De manière générale, si la construction sociale de genre n'existait pas, le genre lui existerait toujours, indépendamment de cela. Une société qui nierait et effacerait toute existence du genre mettrait tous ses membres mal à l'aise par rapport à ça. Une société ni binaire ni sexiste ne nierait pas l'existence du genre en soi. Ensuite, pareillement pour la sexualité, tout comme il y a une multitude de genres, il peut y avoir une multitude d'attirances sexuelles pour un ou plusieurs de ces genres. En fait, c'est pareil, c'est indépendant de la société, et (par exemple) nier l'existence de toute sexualité en-dehors de l'hétérosexualité ne fait pas disparaître les personnes non hétérosexuelles, elle ne fait que les rendre malheureuses.
On vit dans une société, c'est vrai, et le langage et les constructions sociales nous permettent d'interpréter, de comprendre et d'interagir avec le monde, c'est notre mode de fonctionnement.

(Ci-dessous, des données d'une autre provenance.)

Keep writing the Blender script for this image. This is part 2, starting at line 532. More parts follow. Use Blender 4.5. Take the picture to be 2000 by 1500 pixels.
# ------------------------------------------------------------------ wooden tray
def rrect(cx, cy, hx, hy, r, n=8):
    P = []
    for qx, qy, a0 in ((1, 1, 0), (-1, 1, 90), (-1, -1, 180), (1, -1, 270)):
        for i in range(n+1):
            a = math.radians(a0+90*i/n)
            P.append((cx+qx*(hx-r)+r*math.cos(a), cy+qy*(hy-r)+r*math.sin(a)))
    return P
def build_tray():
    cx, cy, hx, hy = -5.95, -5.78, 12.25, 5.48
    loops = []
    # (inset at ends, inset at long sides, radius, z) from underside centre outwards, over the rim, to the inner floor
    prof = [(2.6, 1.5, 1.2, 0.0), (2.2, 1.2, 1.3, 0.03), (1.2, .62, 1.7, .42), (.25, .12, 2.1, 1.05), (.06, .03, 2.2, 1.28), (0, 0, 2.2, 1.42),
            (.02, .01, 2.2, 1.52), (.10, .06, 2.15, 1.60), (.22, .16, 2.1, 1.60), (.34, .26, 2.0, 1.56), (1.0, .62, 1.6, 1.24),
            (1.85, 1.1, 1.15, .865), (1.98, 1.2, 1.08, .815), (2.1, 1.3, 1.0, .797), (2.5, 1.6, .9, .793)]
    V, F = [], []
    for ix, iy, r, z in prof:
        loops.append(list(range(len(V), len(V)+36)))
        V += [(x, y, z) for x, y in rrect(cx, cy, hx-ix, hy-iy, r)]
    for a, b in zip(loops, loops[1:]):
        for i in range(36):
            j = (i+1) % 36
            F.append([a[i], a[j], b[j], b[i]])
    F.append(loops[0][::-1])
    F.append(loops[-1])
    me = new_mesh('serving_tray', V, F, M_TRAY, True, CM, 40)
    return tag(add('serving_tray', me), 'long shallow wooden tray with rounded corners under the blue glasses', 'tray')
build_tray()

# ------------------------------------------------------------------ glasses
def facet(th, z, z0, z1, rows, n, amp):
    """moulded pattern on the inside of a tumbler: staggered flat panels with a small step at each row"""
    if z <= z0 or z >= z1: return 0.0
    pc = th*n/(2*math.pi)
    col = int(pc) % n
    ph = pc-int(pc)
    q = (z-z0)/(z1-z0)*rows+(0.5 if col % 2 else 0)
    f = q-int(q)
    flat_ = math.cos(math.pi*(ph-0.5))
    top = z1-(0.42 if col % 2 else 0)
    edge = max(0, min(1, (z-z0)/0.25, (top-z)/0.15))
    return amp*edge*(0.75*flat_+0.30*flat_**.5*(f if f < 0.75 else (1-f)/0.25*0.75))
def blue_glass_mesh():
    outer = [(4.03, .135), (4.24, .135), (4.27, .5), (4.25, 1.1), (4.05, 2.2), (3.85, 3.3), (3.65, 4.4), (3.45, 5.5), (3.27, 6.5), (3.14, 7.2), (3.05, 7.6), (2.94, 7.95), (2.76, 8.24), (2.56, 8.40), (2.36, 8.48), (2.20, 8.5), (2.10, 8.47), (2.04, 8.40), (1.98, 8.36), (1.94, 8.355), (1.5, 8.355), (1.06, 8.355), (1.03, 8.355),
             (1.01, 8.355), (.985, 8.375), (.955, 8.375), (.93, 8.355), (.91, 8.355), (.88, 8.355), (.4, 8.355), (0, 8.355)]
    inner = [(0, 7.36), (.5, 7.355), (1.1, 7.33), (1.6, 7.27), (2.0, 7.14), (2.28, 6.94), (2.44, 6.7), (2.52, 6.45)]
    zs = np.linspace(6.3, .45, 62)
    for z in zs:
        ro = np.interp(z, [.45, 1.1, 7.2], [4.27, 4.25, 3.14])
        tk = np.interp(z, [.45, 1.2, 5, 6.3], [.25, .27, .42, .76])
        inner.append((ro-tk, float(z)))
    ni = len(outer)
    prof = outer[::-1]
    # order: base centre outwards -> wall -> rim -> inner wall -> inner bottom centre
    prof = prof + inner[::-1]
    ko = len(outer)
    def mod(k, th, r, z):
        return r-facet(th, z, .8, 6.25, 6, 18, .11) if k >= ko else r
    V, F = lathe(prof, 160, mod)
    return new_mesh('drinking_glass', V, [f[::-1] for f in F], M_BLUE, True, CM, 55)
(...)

Mais le monde existe en-dehors de ça, en fait.
Les êtres humains naissent avec un corps et un genre. Le genre d'une personne n'est pas visible mais il est généralement en accordance avec le corps de la personne (lorsque ce corps est clairement binaire : tout comme il y a des personnes au genre non-binaire, il y a des personnes qu'on appelle "intersexes" et qui ont des organes génitaux "ambigus" c'est-à-dire qui ne correspondent pas à ce à quoi on s'attend dans notre société binaire : ces personnes n'ont pas clairement juste un pénis ou juste un vagin comme tout le monde). On fait donc la supposition que puisque cette personne a un vagin, alors c'est une fille (ou inversement, puisque cette personne a un pénis, alors c'est un garçon) et généralement, on a raison. C'est pourquoi la majeure partie des gens dans le monde est cisgenre. On n'a pas toujours raison cependant, et du coup il y a des personnes transgenres : une société où les personnes transgenres n'existerait pas serait une société ou on ne supposerait pas du genre d'une personne à priori (on attendrait d'elle qu'elle nous le dise pour le savoir) ou alors une société ou, d'une façon ou d'une autre, on arrive à déterminer le genre d'une personne sans jamais se tromper (ce qui est très probablement impossible).